Two defenses were interposed against the right of *203the father, first, that the probate proceedings were res adjudicaba and the inquiry could not be pursued further; and, second, that the father was not a fit person to have the custody of his child, which was necessarily a question of fact. On the hearing the circuit court apparently gave little weight to the probate proceedings, but heard the testimony of the respective parties upon the question of the father’s charged abandonment and neglect, his situation, character, fitness, ability to provide, care for and rear the child in proper environments, etc., concluding upon the showing then made it was for the best interest of the child that she remain in the custody and under the care of William Hulbert and wife “until the further order of the court,” subject to right of the father to visit her at stated times.
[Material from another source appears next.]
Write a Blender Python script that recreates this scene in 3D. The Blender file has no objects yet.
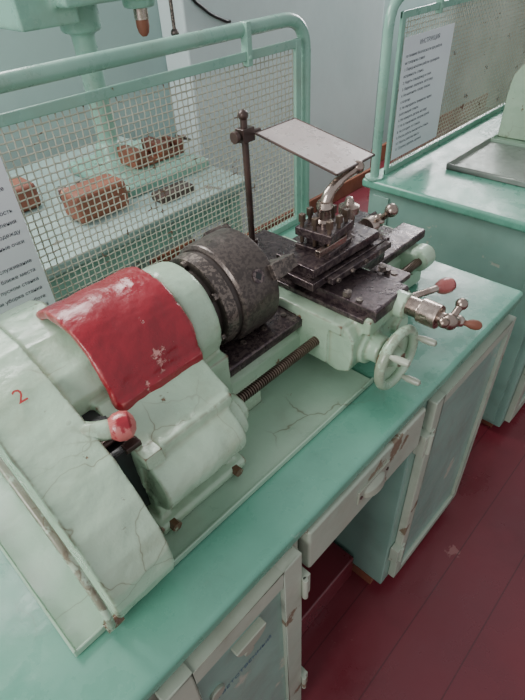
import bpy, bmesh, math, random
from mathutils import Vector, Matrix
random.seed(4)
S=bpy.context.scene
LIFT=0.8
# ---------------------------------------------------------------- materials
def lin(c):
    return tuple(((v/255)/12.92 if v/255<=.04045 else ((v/255+.055)/1.055)**2.4) for v in c)+(1,)
def paint(name,c1,c2,chip=(110,80,60),chip_amt=.0,crack=0.0,crack_scale=9,rough=.35,bump=.25,nscale=5,lump=30,metal=0,coat=.3,crackcol=(104,82,60),stain=0,stain_crease_col=(120,95,70),edge=0,edgecol=(110,80,60),trans=0):
    m=bpy.data.materials.new(name); m.use_nodes=True
    nt=m.node_tree; N=nt.nodes; L=nt.links; N.clear()
    out=N.new('ShaderNodeOutputMaterial'); b=N.new('ShaderNodeBsdfPrincipled'); L.new(b.outputs[0],out.inputs[0])
    tc=N.new('ShaderNodeTexCoord')
    def noise(sc,det=5,ro=.5):
        n=N.new('ShaderNodeTexNoise'); n.inputs['Scale'].default_value=sc; n.inputs['Detail'].default_value=det; n.inputs['Roughness'].default_value=ro
        L.new(tc.outputs['Object'],n.inputs['Vector']); return n.outputs[0]
    def ramp(src,a,bb,lo=0,hi=1):
        r=N.new('ShaderNodeMapRange'); r.inputs[1].default_value=a; r.inputs[2].default_value=bb; r.inputs[3].default_value=lo; r.inputs[4].default_value=hi
        L.new(src,r.inputs[0]); return r.outputs[0]
    def mul(a,bb):
        mu=N.new('ShaderNodeMath'); mu.operation='MULTIPLY'; L.new(a,mu.inputs[0]); L.new(bb,mu.inputs[1]); return mu.outputs[0]
    def mix(f,col,c):
        m2=N.new('ShaderNodeMix'); m2.data_type='RGBA'; m2.inputs[7].default_value=lin(c)
        L.new(f,m2.inputs[0]); L.new(col,m2.inputs[6]); return m2.outputs[2]
    n1=noise(nscale)
    mx=N.new('ShaderNodeMix'); mx.data_type='RGBA'; mx.inputs[6].default_value=lin(c1); mx.inputs[7].default_value=lin(c2)
    L.new(ramp(n1,.35,.65),mx.inputs[0]); col=mx.outputs[2]
    height=noise(lump,6)
    if stain>0:
        col=mix(mul(ramp(noise(nscale*1.7,7,.62),.50,.72,0,stain),ramp(noise(nscale*9,6,.6),.3,.7,.3,1)),col,stain_crease_col)
    if chip_amt>0:
        th=.70-chip_amt*.25
        cm=ramp(noise(lump*.55,8,.65),th,th+.02)
        col=mix(cm,col,chip)
        sb=N.new('ShaderNodeMath'); sb.operation='SUBTRACT'; L.new(height,sb.inputs[0]); L.new(ramp(cm,0,1,0,.25),sb.inputs[1]); height=sb.outputs[0]
    if edge>0:
        ge=N.new('ShaderNodeNewGeometry')
        e=mul(ramp(ge.outputs['Pointiness'],.525,.57,0,1),ramp(noise(lump*1.2,7,.65),.53-.1*edge,.58-.1*edge,0,1))
        col=mix(e,col,edgecol)
        crease=ramp(ge.outputs['Pointiness'],.495,.44,0,.75)  # concave creases mixed towards the darker tone
        col=mix(crease,col,stain_crease_col)
    if crack>0:
        nd=N.new('ShaderNodeTexNoise'); nd.inputs['Scale'].default_value=7; nd.inputs['Detail'].default_value=4
        L.new(tc.outputs['Object'],nd.inputs['Vector'])
        vs=N.new('ShaderNodeVectorMath'); vs.operation='SCALE'; vs.inputs['Scale'].default_value=.16
        L.new(nd.outputs['Color'],vs.inputs[0])
        va=N.new('ShaderNodeVectorMath'); va.operation='ADD'; L.new(tc.outputs['Object'],va.inputs[0]); L.new(vs.outputs[0],va.inputs[1])
        v=N.new('ShaderNodeTexVoronoi'); v.feature='DISTANCE_TO_EDGE'; v.inputs['Scale'].default_value=crack_scale
        L.new(va.outputs[0],v.inputs['Vector'])
        msk=ramp(noise(4.3,2),.50,.60,0,crack)
        col=mix(mul(ramp(v.outputs['Distance'],0,.03,.22,0),msk),col,stain_crease_col)
        col=mix(mul(ramp(v.outputs['Distance'],0,.0075,1,0),msk),col,crackcol)
    L.new(col,b.inputs['Base Color'])
    bp=N.new('ShaderNodeBump'); bp.inputs['Strength'].default_value=bump; bp.inputs['Distance'].default_value=.006
    L.new(height,bp.inputs['Height']); L.new(bp.outputs[0],b.inputs['Normal'])
    L.new(ramp(noise(nscale*4,6,.6),.3,.7,max(.05,rough-.12),rough+.18),b.inputs['Roughness'])
    b.inputs['Metallic'].default_value=metal
    b.inputs['Coat Weight'].default_value=coat; b.inputs['Coat Roughness'].default_value=.15
    if trans: b.inputs['Transmission Weight'].default_value=trans
    return m
PALE=paint('pale_green_enamel',(166,194,168),(186,209,184),chip=(126,98,72),chip_amt=.19,crack=.6,crack_scale=8,rough=.3,bump=.6,lump=26,stain=.5,stain_crease_col=(140,134,104),edge=1,edgecol=(104,74,54),coat=.4)
PALET=paint('pale_tray_paint',(150,182,160),(168,196,173),chip=(136,114,90),chip_amt=.14,crack=.6,crack_scale=4,rough=.35,bump=.3,lump=22,stain=.4,stain_crease_col=(128,128,104),coat=.3)
TOP=paint('bench_green_paint',(94,154,133),(110,170,148),chip=(138,184,165),chip_amt=.18,crack=.2,crack_scale=4,rough=.28,bump=.35,lump=12,stain=.5,stain_crease_col=(82,120,102))
GTUBE=paint('guard_green_paint',(118,160,144),(136,176,159),chip=(110,104,78),chip_amt=.14,rough=.3,bump=.25,stain=.3)
CAB=paint('cabinet_green_paint',(120,156,144),(136,170,157),chip=(172,180,164),chip_amt=.3,crack=.2,crack_scale=5,rough=.4,bump=.35,lump=10,stain=.4,stain_crease_col=(108,118,102))
TBL=paint('grey_green_table_paint',(128,150,147),(144,164,158),chip=(110,96,84),chip_amt=.3,rough=.4,bump=.35,lump=10,stain=.5,stain_crease_col=(104,108,100))
CABW=paint('worn_cream_paint',(174,182,166),(154,170,154),chip=(122,108,88),chip_amt=.4,rough=.5,bump=.4,lump=13,stain=.5,stain_crease_col=(126,122,102))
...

Of the probate proceedings, palpably initiated by Hulbert under an inappropriate statute as a means of retaining custody of the child under color of law, it is sufficient to say they furnished no protection against an investigation by the circuit court in habeas corpus proceedings and an award of custody of the child between the contending parties according to her best interests, and adoption based on such proceedings is on no firmer grounds. It would seem that in the course pursued in those proceedings the Gould Cases were overlooked. In re Gould, 171 Mich. 540; 174 Mich. 664. The circuit court of Allegan county had jurisdiction to determine the matter. No application was made to review the same. Its award was made under then found conditions, to stand until further order of the court. Conceding the decision was conclusive under the then shown conditions it was yet left open to the further order of the court, not a fina! judgment against an application for another writ based on changed conditions with a further or different showing to meet *204the facts found by the court to prevail against the natural rights of the father to the custody of his own offspring. The law makes him her guardian by nature and for nurture, prima facie entitled to her care and custody. Bearing in mind also the child’s best interests, the courts will primarily “feel bound to restore the custody where the law places it, with the father, unless in a clear and strong case of unfitness on his part to have such custody.” Commonwealth v. Briggs, 16 Pick. (Mass.) 203. Where not precluded on other grounds, the court which held him unfit may entertain an application to show that the unfitness by reason of which custody was denied has been removed.

In this proceeding applicant represents he can show by numerous credible witnesses not only that the aspersions against his habits and conduct to which the circuit court gave, heed are not well founded, but also that changed conditions eliminate the reasons recognized by the court at that time as persuasive against him; that he now has steady employment at good wages, is married and established in a comfortable home with a wife of kindly disposition and good character who joins in his desire to have his child with them, and that they are ready, able and anxious to take, provide for and rear her in a good home with proper environments and training.

To that end the circuit court which originally took jurisdiction, issued process on his application and disposed of the matter “until further order of the court,” is yet open to him. Under such circumstances this court will not assume original jurisdiction in the matter by writ of habeas corpus.

The writ is denied.

Moore, Wiest, Fellows, Stone, Clark, Bird, and Sharpe, JJ., concurred.